BEGIN Supplied information

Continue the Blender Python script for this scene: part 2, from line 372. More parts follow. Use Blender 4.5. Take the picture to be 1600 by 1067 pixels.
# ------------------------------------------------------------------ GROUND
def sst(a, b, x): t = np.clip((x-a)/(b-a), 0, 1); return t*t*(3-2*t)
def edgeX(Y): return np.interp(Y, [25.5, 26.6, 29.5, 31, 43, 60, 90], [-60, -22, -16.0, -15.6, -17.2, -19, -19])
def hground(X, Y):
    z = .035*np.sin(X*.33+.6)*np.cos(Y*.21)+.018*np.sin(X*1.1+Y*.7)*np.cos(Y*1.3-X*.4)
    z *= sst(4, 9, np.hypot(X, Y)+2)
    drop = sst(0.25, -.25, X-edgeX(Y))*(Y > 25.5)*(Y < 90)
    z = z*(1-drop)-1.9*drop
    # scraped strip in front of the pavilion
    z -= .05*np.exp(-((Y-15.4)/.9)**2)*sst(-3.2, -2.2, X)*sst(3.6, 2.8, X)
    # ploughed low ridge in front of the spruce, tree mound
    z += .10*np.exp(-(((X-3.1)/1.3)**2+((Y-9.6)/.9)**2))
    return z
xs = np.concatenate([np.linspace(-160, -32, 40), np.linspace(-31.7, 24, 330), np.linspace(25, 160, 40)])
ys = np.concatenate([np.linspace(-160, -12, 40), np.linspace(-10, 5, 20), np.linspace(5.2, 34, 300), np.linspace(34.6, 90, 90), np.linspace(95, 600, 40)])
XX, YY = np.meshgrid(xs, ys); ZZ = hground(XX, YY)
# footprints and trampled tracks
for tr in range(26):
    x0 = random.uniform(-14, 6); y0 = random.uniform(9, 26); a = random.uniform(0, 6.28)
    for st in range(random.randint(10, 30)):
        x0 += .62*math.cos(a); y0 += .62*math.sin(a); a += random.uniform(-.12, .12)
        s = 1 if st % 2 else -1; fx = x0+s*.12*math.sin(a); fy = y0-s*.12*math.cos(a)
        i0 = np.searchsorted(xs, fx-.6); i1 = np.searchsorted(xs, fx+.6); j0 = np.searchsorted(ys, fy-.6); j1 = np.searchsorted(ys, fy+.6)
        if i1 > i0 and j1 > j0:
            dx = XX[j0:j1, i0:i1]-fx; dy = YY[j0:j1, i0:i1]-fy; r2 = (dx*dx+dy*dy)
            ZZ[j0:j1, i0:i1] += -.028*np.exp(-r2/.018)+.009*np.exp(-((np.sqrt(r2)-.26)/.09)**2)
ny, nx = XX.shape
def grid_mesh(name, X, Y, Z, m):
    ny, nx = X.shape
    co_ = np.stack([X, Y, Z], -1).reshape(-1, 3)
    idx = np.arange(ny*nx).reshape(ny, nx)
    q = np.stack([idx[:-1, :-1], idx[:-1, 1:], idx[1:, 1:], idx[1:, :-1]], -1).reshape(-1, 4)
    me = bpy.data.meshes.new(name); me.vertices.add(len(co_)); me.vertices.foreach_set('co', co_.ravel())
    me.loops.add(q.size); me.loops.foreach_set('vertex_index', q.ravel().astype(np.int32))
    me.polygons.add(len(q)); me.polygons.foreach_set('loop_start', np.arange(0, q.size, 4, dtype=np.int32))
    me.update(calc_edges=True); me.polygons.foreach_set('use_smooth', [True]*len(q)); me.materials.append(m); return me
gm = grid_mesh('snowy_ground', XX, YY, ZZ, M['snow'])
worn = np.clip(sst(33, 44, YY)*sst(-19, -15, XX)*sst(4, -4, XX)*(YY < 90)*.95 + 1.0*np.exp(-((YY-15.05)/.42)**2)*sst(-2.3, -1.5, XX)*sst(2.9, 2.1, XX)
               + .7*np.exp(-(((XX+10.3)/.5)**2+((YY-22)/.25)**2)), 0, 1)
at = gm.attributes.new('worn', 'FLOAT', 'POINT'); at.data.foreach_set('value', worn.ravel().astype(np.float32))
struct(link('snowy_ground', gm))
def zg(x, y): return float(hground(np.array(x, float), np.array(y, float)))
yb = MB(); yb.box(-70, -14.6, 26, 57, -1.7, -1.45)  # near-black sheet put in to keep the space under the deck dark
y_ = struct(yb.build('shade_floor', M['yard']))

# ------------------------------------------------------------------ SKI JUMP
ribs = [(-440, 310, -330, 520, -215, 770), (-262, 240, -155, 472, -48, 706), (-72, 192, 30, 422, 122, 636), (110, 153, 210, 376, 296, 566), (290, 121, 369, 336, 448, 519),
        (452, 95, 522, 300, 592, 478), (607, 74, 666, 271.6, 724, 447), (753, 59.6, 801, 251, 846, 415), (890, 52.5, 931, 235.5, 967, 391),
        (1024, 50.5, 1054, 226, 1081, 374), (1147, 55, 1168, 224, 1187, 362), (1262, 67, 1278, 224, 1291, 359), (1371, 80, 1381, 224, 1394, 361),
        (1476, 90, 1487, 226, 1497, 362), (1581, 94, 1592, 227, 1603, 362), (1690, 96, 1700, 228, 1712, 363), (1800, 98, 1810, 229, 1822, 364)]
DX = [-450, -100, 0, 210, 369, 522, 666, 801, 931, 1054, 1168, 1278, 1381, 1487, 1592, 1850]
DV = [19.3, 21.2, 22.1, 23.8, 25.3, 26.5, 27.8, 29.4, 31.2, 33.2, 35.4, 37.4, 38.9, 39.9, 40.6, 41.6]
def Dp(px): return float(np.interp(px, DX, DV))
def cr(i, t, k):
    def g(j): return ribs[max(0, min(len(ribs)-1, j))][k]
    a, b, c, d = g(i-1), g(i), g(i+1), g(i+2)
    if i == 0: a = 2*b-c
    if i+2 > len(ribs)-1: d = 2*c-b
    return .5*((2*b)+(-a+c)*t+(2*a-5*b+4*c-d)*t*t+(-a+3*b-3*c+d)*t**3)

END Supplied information

## Challenge
Repeat the material above in full, quoting it exactly.

## Worked solution
Continue the Blender Python script for this scene: part 2, from line 372. More parts follow. Use Blender 4.5. Take the picture to be 1600 by 1067 pixels.
# ------------------------------------------------------------------ GROUND
def sst(a, b, x): t = np.clip((x-a)/(b-a), 0, 1); return t*t*(3-2*t)
def edgeX(Y): return np.interp(Y, [25.5, 26.6, 29.5, 31, 43, 60, 90], [-60, -22, -16.0, -15.6, -17.2, -19, -19])
def hground(X, Y):
    z = .035*np.sin(X*.33+.6)*np.cos(Y*.21)+.018*np.sin(X*1.1+Y*.7)*np.cos(Y*1.3-X*.4)
    z *= sst(4, 9, np.hypot(X, Y)+2)
    drop = sst(0.25, -.25, X-edgeX(Y))*(Y > 25.5)*(Y < 90)
    z = z*(1-drop)-1.9*drop
    # scraped strip in front of the pavilion
    z -= .05*np.exp(-((Y-15.4)/.9)**2)*sst(-3.2, -2.2, X)*sst(3.6, 2.8, X)
    # ploughed low ridge in front of the spruce, tree mound
    z += .10*np.exp(-(((X-3.1)/1.3)**2+((Y-9.6)/.9)**2))
    return z
xs = np.concatenate([np.linspace(-160, -32, 40), np.linspace(-31.7, 24, 330), np.linspace(25, 160, 40)])
ys = np.concatenate([np.linspace(-160, -12, 40), np.linspace(-10, 5, 20), np.linspace(5.2, 34, 300), np.linspace(34.6, 90, 90), np.linspace(95, 600, 40)])
XX, YY = np.meshgrid(xs, ys); ZZ = hground(XX, YY)
# footprints and trampled tracks
for tr in range(26):
    x0 = random.uniform(-14, 6); y0 = random.uniform(9, 26); a = random.uniform(0, 6.28)
    for st in range(random.randint(10, 30)):
        x0 += .62*math.cos(a); y0 += .62*math.sin(a); a += random.uniform(-.12, .12)
        s = 1 if st % 2 else -1; fx = x0+s*.12*math.sin(a); fy = y0-s*.12*math.cos(a)
        i0 = np.searchsorted(xs, fx-.6); i1 = np.searchsorted(xs, fx+.6); j0 = np.searchsorted(ys, fy-.6); j1 = np.searchsorted(ys, fy+.6)
        if i1 > i0 and j1 > j0:
            dx = XX[j0:j1, i0:i1]-fx; dy = YY[j0:j1, i0:i1]-fy; r2 = (dx*dx+dy*dy)
            ZZ[j0:j1, i0:i1] += -.028*np.exp(-r2/.018)+.009*np.exp(-((np.sqrt(r2)-.26)/.09)**2)
ny, nx = XX.shape
def grid_mesh(name, X, Y, Z, m):
    ny, nx = X.shape
    co_ = np.stack([X, Y, Z], -1).reshape(-1, 3)
    idx = np.arange(ny*nx).reshape(ny, nx)
    q = np.stack([idx[:-1, :-1], idx[:-1, 1:], idx[1:, 1:], idx[1:, :-1]], -1).reshape(-1, 4)
    me = bpy.data.meshes.new(name); me.vertices.add(len(co_)); me.vertices.foreach_set('co', co_.ravel())
    me.loops.add(q.size); me.loops.foreach_set('vertex_index', q.ravel().astype(np.int32))
    me.polygons.add(len(q)); me.polygons.foreach_set('loop_start', np.arange(0, q.size, 4, dtype=np.int32))
    me.update(calc_edges=True); me.polygons.foreach_set('use_smooth', [True]*len(q)); me.materials.append(m); return me
gm = grid_mesh('snowy_ground', XX, YY, ZZ, M['snow'])
worn = np.clip(sst(33, 44, YY)*sst(-19, -15, XX)*sst(4, -4, XX)*(YY < 90)*.95 + 1.0*np.exp(-((YY-15.05)/.42)**2)*sst(-2.3, -1.5, XX)*sst(2.9, 2.1, XX)
               + .7*np.exp(-(((XX+10.3)/.5)**2+((YY-22)/.25)**2)), 0, 1)
at = gm.attributes.new('worn', 'FLOAT', 'POINT'); at.data.foreach_set('value', worn.ravel().astype(np.float32))
struct(link('snowy_ground', gm))
def zg(x, y): return float(hground(np.array(x, float), np.array(y, float)))
yb = MB(); yb.box(-70, -14.6, 26, 57, -1.7, -1.45)  # near-black sheet put in to keep the space under the deck dark
y_ = struct(yb.build('shade_floor', M['yard']))

# ------------------------------------------------------------------ SKI JUMP
ribs = [(-440, 310, -330, 520, -215, 770), (-262, 240, -155, 472, -48, 706), (-72, 192, 30, 422, 122, 636), (110, 153, 210, 376, 296, 566), (290, 121, 369, 336, 448, 519),
        (452, 95, 522, 300, 592, 478), (607, 74, 666, 271.6, 724, 447), (753, 59.6, 801, 251, 846, 415), (890, 52.5, 931, 235.5, 967, 391),
        (1024, 50.5, 1054, 226, 1081, 374), (1147, 55, 1168, 224, 1187, 362), (1262, 67, 1278, 224, 1291, 359), (1371, 80, 1381, 224, 1394, 361),
        (1476, 90, 1487, 226, 1497, 362), (1581, 94, 1592, 227, 1603, 362), (1690, 96, 1700, 228, 1712, 363), (1800, 98, 1810, 229, 1822, 364)]
DX = [-450, -100, 0, 210, 369, 522, 666, 801, 931, 1054, 1168, 1278, 1381, 1487, 1592, 1850]
DV = [19.3, 21.2, 22.1, 23.8, 25.3, 26.5, 27.8, 29.4, 31.2, 33.2, 35.4, 37.4, 38.9, 39.9, 40.6, 41.6]
def Dp(px): return float(np.interp(px, DX, DV))
def cr(i, t, k):
    def g(j): return ribs[max(0, min(len(ribs)-1, j))][k]
    a, b, c, d = g(i-1), g(i), g(i+1), g(i+2)
    if i == 0: a = 2*b-c
    if i+2 > len(ribs)-1: d = 2*c-b
    return .5*((2*b)+(-a+c)*t+(2*a-5*b+4*c-d)*t*t+(-a+3*b-3*c+d)*t**3)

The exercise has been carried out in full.